A series combination of \(n_1\) capacitors, each of value \(C_1\) is charged by a source of potential difference 6 V . Another parallel combination of \(\mathrm{n}_2\) capacitors, each of value \(\mathrm{C}_2\) is charged by a source of potential' difference 2 V . Total energy of both the combinations is same. The value of \(\mathrm{C}_2\) in terms of \(\mathrm{C}_1\) is

When connected in series,
\(\left(\mathrm{C}_{\mathrm{eq}}\right)_1=\frac{\mathrm{C}_1}{\mathrm{n}_1} ; \mathrm{V}_1=6 \cdot \mathrm{~V}\)

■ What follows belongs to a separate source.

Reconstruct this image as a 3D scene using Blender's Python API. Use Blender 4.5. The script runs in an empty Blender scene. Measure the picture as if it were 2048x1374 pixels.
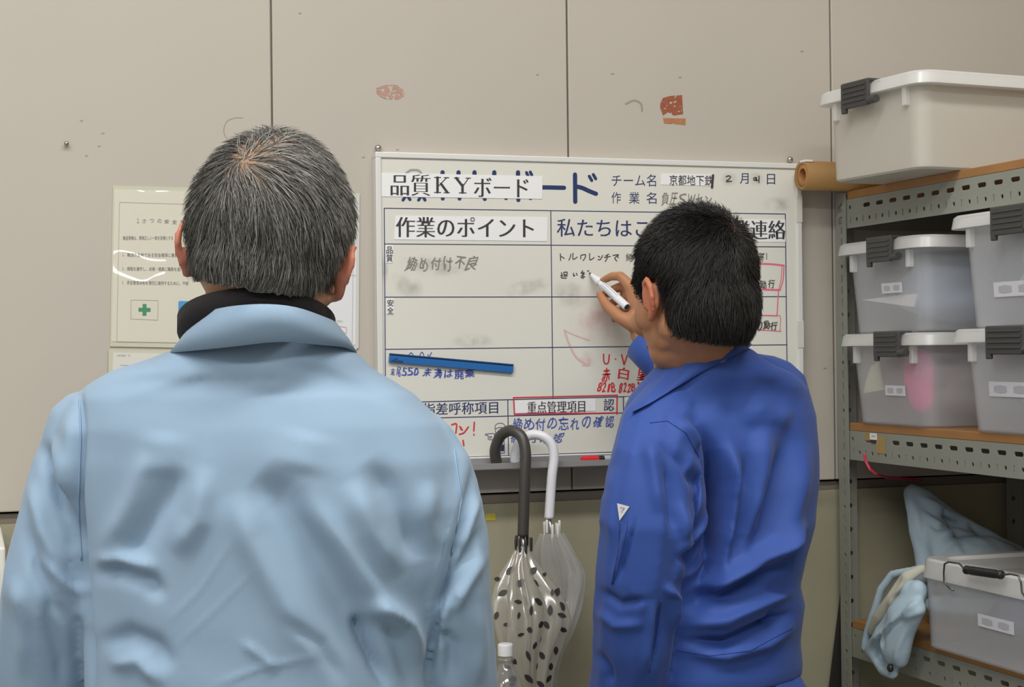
import bpy, bmesh, math, random
import numpy as np
from mathutils import Vector, Matrix
from mathutils.bvhtree import BVHTree
random.seed(7); RNG = np.random.default_rng(7)
SC = bpy.context.scene; COL = SC.collection

# ------------------------------------------------------------------ camera
F = 3300.0                                   # focal length in pixels of the 2048 px wide frame
CAM = np.array([-.7435, -3.0864, 1.4308])
YAW, PITCH, ROLL = .3196, .0049, -.0112
_c, _s = math.cos(YAW), math.sin(YAW)
FW = np.array([_s*math.cos(PITCH), _c*math.cos(PITCH), math.sin(PITCH)])
_r = np.array([_c, -_s, 0.0]); _u = np.cross(_r, FW)
RT = math.cos(ROLL)*_r + math.sin(ROLL)*_u
UP = -math.sin(ROLL)*_r + math.cos(ROLL)*_u
cam = bpy.data.objects.new('camera', bpy.data.cameras.new('camera')); COL.objects.link(cam)
cam.data.sensor_width = 36; cam.data.lens = F/2048*36; cam.data.clip_start = .05
cam.matrix_world = Matrix(((RT[0], UP[0], -FW[0], CAM[0]), (RT[1], UP[1], -FW[1], CAM[1]),
                           (RT[2], UP[2], -FW[2], CAM[2]), (0, 0, 0, 1)))
SC.camera = cam

# ------------------------------------------------------------------ light and exposure
SC.view_settings.view_transform = 'Standard'; SC.view_settings.look = 'None'
SC.view_settings.gamma = 1; SC.view_settings.use_curve_mapping = False
SC.view_settings.exposure = 0.0; SC.cycles.transparent_max_bounces = 24
w = bpy.data.worlds.new('world'); SC.world = w; w.use_nodes = True
w.node_tree.nodes['Background'].inputs[0].default_value = (1.0, .98, .94, 1)
w.node_tree.nodes['Background'].inputs[1].default_value = .32
def area(name, loc, size, power, target, col=(1, .97, .92)):
    l = bpy.data.lights.new(name, 'AREA'); l.shape = 'RECTANGLE'; l.size, l.size_y = size
    l.energy = power; l.color = col
    o = bpy.data.objects.new(name, l); COL.objects.link(o); o.location = loc
    o.rotation_euler = (Vector(target)-Vector(loc)).to_track_quat('-Z', 'Y').to_euler()
    return o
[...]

When connected in parallel,
\(\left(\mathrm{C}_{\mathrm{eq}}\right)_2=\mathrm{n}_2 \dot{\mathrm{C}}_2 ; \mathrm{V}_2=2 \mathrm{~V}\)
Total energy is the same for both connections, \(\mathrm{U}_1=\mathrm{U}_2\)
\(\therefore \frac{1}{2}\left(\mathrm{C}_{\mathrm{eq}}\right)_1 \mathrm{~V}_1^2=\frac{1}{2}\left(\mathrm{C}_{\mathrm{eq}}\right)_2 \mathrm{~V}_2^2 \quad \therefore(\because \mathrm{U}=\frac{1}{2}\) \(\mathrm{CV}^2) \)
\( \frac{1}{2} \frac{\mathrm{C}_1}{\mathrm{n}_1} 36=\frac{1}{2} \mathrm{n}_2 \mathrm{C}_2 4 \)
\( \mathrm{C}_2=\frac{9 \mathrm{C}_1}{\mathrm{n}_1 \mathrm{n}_2}\)